Records with scene code:
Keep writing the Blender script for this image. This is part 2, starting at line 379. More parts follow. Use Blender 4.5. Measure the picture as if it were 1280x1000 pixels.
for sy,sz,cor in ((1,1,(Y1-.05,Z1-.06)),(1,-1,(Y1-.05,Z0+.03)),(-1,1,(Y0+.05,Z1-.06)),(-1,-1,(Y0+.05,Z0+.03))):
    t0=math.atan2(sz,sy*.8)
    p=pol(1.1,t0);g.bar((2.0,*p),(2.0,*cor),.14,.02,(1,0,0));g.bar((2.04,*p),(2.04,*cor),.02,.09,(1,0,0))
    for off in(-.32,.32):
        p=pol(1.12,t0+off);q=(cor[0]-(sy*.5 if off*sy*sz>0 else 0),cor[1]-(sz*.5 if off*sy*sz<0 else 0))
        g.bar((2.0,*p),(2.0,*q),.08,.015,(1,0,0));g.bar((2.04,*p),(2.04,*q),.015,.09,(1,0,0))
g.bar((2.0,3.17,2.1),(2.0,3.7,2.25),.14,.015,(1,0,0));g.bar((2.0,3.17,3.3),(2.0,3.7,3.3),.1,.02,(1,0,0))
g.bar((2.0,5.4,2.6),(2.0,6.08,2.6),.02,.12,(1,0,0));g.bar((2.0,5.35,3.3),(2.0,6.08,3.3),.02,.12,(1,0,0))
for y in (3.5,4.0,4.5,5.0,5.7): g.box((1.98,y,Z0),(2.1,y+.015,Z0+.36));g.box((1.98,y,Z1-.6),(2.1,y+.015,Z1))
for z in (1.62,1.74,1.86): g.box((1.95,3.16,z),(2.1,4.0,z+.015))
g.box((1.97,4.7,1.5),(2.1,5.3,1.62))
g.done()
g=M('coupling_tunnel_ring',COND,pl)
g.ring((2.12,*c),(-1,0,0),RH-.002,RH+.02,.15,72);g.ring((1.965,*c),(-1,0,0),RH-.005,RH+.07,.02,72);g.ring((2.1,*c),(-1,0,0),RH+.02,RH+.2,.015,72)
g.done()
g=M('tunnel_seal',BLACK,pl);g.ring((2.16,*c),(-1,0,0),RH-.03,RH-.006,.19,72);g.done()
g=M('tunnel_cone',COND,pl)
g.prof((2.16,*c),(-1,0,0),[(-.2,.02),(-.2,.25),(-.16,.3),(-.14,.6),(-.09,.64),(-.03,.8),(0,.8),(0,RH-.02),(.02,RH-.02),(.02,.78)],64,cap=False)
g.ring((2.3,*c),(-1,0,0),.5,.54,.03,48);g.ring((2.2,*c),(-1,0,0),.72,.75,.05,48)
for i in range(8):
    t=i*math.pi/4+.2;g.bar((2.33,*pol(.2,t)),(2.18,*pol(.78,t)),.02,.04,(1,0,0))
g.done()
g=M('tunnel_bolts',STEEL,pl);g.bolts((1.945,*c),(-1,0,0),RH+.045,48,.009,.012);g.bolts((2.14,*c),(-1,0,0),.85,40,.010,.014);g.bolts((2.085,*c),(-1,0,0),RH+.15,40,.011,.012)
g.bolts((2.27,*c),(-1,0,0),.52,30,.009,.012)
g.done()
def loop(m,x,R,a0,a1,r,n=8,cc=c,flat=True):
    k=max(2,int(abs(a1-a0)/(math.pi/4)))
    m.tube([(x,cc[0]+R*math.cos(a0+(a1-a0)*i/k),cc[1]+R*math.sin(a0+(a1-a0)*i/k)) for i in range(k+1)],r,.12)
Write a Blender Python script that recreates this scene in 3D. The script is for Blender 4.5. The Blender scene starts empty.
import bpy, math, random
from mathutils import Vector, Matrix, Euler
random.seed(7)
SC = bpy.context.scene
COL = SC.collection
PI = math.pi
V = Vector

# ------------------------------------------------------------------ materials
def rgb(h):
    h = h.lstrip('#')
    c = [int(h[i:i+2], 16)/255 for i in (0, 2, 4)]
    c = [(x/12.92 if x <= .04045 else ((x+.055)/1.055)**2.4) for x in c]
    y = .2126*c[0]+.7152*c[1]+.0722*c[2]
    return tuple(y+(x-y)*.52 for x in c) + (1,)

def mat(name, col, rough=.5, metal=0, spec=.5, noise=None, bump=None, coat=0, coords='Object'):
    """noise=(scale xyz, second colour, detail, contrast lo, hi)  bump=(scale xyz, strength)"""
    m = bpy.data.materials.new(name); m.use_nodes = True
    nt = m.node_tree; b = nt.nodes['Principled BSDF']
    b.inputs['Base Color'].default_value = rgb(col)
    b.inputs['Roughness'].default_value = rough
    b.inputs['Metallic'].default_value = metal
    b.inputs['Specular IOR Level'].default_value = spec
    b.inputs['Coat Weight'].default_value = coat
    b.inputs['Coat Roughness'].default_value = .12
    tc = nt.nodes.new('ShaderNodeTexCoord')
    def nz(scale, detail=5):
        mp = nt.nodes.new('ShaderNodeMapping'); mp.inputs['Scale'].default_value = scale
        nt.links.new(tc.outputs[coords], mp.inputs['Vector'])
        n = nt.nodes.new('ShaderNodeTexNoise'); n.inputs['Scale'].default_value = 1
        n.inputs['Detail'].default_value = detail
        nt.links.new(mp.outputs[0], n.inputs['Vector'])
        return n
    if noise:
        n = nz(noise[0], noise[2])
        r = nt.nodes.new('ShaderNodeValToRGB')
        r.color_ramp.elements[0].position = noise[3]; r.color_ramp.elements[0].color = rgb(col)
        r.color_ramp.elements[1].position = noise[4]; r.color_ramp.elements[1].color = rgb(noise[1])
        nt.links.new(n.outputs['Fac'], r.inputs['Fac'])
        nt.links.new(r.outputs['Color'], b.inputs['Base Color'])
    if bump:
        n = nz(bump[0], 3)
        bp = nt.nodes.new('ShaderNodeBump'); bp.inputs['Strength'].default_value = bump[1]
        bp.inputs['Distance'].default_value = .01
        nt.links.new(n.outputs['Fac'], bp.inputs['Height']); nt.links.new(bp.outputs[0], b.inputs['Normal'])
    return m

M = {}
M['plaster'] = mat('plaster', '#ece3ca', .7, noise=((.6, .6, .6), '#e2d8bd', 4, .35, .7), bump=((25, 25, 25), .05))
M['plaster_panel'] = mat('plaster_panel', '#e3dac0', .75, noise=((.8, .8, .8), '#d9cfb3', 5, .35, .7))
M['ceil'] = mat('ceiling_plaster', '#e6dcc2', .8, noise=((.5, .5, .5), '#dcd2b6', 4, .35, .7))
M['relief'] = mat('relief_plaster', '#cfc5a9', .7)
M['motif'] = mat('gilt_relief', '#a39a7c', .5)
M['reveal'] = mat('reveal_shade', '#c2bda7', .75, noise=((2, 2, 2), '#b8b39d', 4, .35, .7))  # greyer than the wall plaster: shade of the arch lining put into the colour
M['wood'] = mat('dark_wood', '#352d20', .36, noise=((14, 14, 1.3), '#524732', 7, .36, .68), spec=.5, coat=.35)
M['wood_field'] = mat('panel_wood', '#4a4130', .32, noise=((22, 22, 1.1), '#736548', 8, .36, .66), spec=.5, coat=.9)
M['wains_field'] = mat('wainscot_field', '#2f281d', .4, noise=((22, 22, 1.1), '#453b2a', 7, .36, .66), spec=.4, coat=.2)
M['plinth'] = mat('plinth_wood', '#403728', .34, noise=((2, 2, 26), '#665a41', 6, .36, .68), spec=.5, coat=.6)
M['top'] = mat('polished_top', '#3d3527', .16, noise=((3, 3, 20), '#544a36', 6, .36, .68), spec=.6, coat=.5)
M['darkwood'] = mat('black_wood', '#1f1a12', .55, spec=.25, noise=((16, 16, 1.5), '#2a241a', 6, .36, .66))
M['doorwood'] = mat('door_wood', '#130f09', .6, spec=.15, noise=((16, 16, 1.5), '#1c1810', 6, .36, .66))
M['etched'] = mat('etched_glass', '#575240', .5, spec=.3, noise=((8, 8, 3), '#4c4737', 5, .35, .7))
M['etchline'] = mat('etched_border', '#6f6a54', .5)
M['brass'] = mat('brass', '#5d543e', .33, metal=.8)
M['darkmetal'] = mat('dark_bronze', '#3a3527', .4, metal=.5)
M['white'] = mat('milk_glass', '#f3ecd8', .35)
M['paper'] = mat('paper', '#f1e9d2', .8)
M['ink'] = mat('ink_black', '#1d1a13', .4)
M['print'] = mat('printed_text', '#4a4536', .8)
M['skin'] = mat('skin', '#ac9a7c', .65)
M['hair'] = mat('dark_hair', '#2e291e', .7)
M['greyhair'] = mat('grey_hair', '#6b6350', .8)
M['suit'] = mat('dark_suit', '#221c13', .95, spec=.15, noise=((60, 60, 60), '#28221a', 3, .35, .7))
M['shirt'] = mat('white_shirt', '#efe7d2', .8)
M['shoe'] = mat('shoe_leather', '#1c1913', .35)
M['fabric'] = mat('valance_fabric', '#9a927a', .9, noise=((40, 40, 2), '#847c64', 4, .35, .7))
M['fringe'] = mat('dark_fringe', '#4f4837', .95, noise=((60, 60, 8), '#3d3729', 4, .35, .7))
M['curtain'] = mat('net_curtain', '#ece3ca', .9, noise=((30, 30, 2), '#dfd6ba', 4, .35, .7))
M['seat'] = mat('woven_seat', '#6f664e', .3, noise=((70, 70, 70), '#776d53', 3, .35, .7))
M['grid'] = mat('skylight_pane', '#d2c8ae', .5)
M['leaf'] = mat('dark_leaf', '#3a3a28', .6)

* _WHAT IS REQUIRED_
Make a copy of each line that contains the string "script".

* _ANSWER IN FULL_
Keep writing the Blender script for this image. This is part 2, starting at line 379. More parts follow. Use Blender 4.5. Measure the picture as if it were 1280x1000 pixels.
Write a Blender Python script that recreates this scene in 3D. The script is for Blender 4.5. The Blender scene starts empty.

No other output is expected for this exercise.